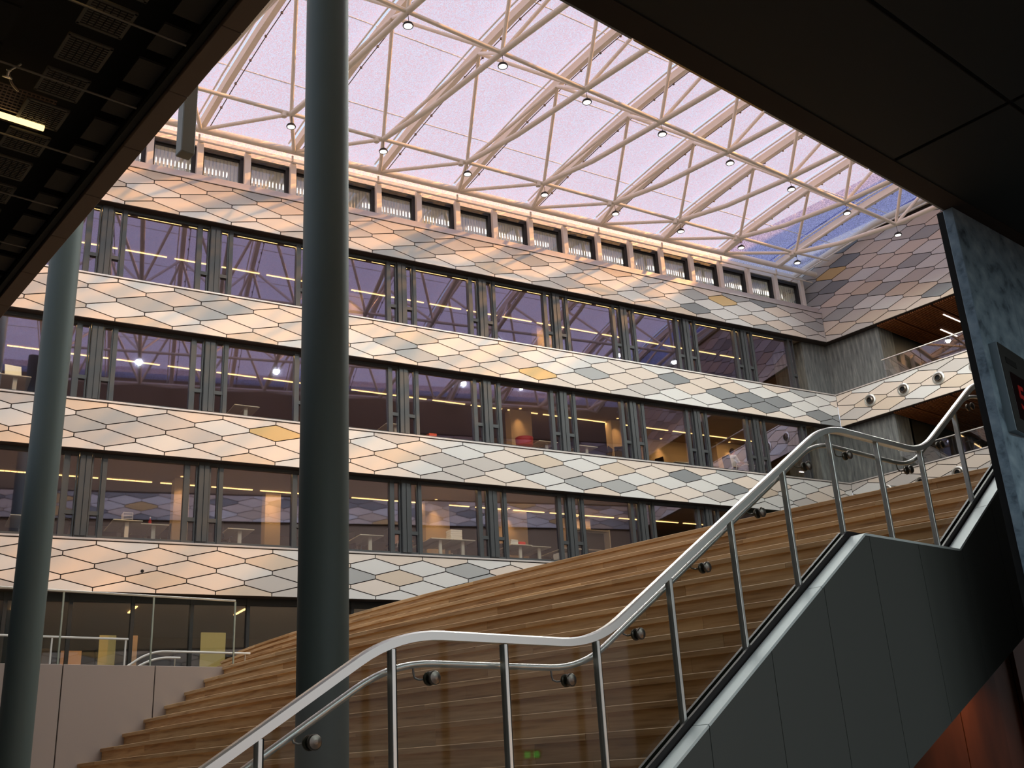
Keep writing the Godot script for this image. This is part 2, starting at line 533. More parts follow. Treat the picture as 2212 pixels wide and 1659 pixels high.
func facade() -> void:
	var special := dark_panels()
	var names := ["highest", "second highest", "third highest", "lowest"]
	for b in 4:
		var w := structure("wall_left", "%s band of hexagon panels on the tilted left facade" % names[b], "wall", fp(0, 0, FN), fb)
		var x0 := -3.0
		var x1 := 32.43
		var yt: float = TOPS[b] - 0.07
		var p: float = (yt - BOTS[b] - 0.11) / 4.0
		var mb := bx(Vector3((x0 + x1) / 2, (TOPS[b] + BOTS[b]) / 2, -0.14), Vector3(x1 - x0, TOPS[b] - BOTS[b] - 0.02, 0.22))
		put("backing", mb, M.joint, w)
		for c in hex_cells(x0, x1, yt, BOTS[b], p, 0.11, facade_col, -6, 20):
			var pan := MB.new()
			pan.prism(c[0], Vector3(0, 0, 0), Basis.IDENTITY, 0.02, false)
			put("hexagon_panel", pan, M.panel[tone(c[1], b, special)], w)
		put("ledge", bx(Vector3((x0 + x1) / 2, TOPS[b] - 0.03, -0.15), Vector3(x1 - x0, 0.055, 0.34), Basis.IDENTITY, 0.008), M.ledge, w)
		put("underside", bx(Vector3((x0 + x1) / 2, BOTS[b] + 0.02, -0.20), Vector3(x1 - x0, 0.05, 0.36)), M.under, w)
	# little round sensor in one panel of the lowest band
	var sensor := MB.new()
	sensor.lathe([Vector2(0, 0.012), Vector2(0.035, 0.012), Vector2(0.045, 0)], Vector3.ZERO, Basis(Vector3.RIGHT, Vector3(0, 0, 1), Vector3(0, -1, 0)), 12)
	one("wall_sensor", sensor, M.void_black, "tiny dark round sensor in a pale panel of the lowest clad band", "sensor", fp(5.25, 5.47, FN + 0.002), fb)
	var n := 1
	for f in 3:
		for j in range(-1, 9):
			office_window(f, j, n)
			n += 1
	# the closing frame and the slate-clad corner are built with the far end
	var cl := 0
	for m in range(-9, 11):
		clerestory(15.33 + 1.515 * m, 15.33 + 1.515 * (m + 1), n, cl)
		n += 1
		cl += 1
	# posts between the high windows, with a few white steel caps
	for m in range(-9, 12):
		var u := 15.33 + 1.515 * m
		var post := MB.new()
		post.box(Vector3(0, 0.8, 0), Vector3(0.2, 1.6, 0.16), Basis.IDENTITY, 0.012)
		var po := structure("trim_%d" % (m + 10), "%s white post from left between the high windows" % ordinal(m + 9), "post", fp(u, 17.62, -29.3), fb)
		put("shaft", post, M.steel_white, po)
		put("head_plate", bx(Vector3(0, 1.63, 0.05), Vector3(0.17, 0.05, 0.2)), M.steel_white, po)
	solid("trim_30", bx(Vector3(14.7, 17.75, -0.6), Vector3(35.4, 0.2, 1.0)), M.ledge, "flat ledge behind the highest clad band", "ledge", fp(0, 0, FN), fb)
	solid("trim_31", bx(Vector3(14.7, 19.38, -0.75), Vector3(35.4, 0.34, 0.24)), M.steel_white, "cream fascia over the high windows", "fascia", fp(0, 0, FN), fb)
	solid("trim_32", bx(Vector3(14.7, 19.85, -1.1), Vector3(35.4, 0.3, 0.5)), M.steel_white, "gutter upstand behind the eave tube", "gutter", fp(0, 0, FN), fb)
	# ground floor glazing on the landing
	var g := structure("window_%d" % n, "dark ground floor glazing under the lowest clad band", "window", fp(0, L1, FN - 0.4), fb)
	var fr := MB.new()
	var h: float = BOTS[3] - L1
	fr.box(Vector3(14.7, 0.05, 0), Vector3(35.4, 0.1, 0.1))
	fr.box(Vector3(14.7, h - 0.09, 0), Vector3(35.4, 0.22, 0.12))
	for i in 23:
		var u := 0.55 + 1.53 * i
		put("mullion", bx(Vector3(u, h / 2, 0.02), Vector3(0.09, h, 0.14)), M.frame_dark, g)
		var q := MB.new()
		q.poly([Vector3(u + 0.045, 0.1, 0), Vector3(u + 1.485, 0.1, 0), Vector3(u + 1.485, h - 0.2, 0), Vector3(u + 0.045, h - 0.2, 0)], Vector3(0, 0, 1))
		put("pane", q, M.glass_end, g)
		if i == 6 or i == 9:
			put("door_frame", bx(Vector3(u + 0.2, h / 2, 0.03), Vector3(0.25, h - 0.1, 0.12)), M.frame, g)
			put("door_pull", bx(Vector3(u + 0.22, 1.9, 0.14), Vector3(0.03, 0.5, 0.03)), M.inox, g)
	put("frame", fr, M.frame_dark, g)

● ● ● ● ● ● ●

Directions
Make an exact copy of all the material, but keep the pictures out of it.

The output
Keep writing the Godot script for this image. This is part 2, starting at line 533. More parts follow. Treat the picture as 2212 pixels wide and 1659 pixels high.
func facade() -> void:
	var special := dark_panels()
	var names := ["highest", "second highest", "third highest", "lowest"]
	for b in 4:
		var w := structure("wall_left", "%s band of hexagon panels on the tilted left facade" % names[b], "wall", fp(0, 0, FN), fb)
		var x0 := -3.0
		var x1 := 32.43
		var yt: float = TOPS[b] - 0.07
		var p: float = (yt - BOTS[b] - 0.11) / 4.0
		var mb := bx(Vector3((x0 + x1) / 2, (TOPS[b] + BOTS[b]) / 2, -0.14), Vector3(x1 - x0, TOPS[b] - BOTS[b] - 0.02, 0.22))
		put("backing", mb, M.joint, w)
		for c in hex_cells(x0, x1, yt, BOTS[b], p, 0.11, facade_col, -6, 20):
			var pan := MB.new()
			pan.prism(c[0], Vector3(0, 0, 0), Basis.IDENTITY, 0.02, false)
			put("hexagon_panel", pan, M.panel[tone(c[1], b, special)], w)
		put("ledge", bx(Vector3((x0 + x1) / 2, TOPS[b] - 0.03, -0.15), Vector3(x1 - x0, 0.055, 0.34), Basis.IDENTITY, 0.008), M.ledge, w)
		put("underside", bx(Vector3((x0 + x1) / 2, BOTS[b] + 0.02, -0.20), Vector3(x1 - x0, 0.05, 0.36)), M.under, w)
	# little round sensor in one panel of the lowest band
	var sensor := MB.new()
	sensor.lathe([Vector2(0, 0.012), Vector2(0.035, 0.012), Vector2(0.045, 0)], Vector3.ZERO, Basis(Vector3.RIGHT, Vector3(0, 0, 1), Vector3(0, -1, 0)), 12)
	one("wall_sensor", sensor, M.void_black, "tiny dark round sensor in a pale panel of the lowest clad band", "sensor", fp(5.25, 5.47, FN + 0.002), fb)
	var n := 1
	for f in 3:
		for j in range(-1, 9):
			office_window(f, j, n)
			n += 1
	# the closing frame and the slate-clad corner are built with the far end
	var cl := 0
	for m in range(-9, 11):
		clerestory(15.33 + 1.515 * m, 15.33 + 1.515 * (m + 1), n, cl)
		n += 1
		cl += 1
	# posts between the high windows, with a few white steel caps
	for m in range(-9, 12):
		var u := 15.33 + 1.515 * m
		var post := MB.new()
		post.box(Vector3(0, 0.8, 0), Vector3(0.2, 1.6, 0.16), Basis.IDENTITY, 0.012)
		var po := structure("trim_%d" % (m + 10), "%s white post from left between the high windows" % ordinal(m + 9), "post", fp(u, 17.62, -29.3), fb)
		put("shaft", post, M.steel_white, po)
		put("head_plate", bx(Vector3(0, 1.63, 0.05), Vector3(0.17, 0.05, 0.2)), M.steel_white, po)
	solid("trim_30", bx(Vector3(14.7, 17.75, -0.6), Vector3(35.4, 0.2, 1.0)), M.ledge, "flat ledge behind the highest clad band", "ledge", fp(0, 0, FN), fb)
	solid("trim_31", bx(Vector3(14.7, 19.38, -0.75), Vector3(35.4, 0.34, 0.24)), M.steel_white, "cream fascia over the high windows", "fascia", fp(0, 0, FN), fb)
	solid("trim_32", bx(Vector3(14.7, 19.85, -1.1), Vector3(35.4, 0.3, 0.5)), M.steel_white, "gutter upstand behind the eave tube", "gutter", fp(0, 0, FN), fb)
	# ground floor glazing on the landing
	var g := structure("window_%d" % n, "dark ground floor glazing under the lowest clad band", "window", fp(0, L1, FN - 0.4), fb)
	var fr := MB.new()
	var h: float = BOTS[3] - L1
	fr.box(Vector3(14.7, 0.05, 0), Vector3(35.4, 0.1, 0.1))
	fr.box(Vector3(14.7, h - 0.09, 0), Vector3(35.4, 0.22, 0.12))
	for i in 23:
		var u := 0.55 + 1.53 * i
		put("mullion", bx(Vector3(u, h / 2, 0.02), Vector3(0.09, h, 0.14)), M.frame_dark, g)
		var q := MB.new()
		q.poly([Vector3(u + 0.045, 0.1, 0), Vector3(u + 1.485, 0.1, 0), Vector3(u + 1.485, h - 0.2, 0), Vector3(u + 0.045, h - 0.2, 0)], Vector3(0, 0, 1))
		put("pane", q, M.glass_end, g)
		if i == 6 or i == 9:
			put("door_frame", bx(Vector3(u + 0.2, h / 2, 0.03), Vector3(0.25, h - 0.1, 0.12)), M.frame, g)
			put("door_pull", bx(Vector3(u + 0.22, 1.9, 0.14), Vector3(0.03, 0.5, 0.03)), M.inox, g)
	put("frame", fr, M.frame_dark, g)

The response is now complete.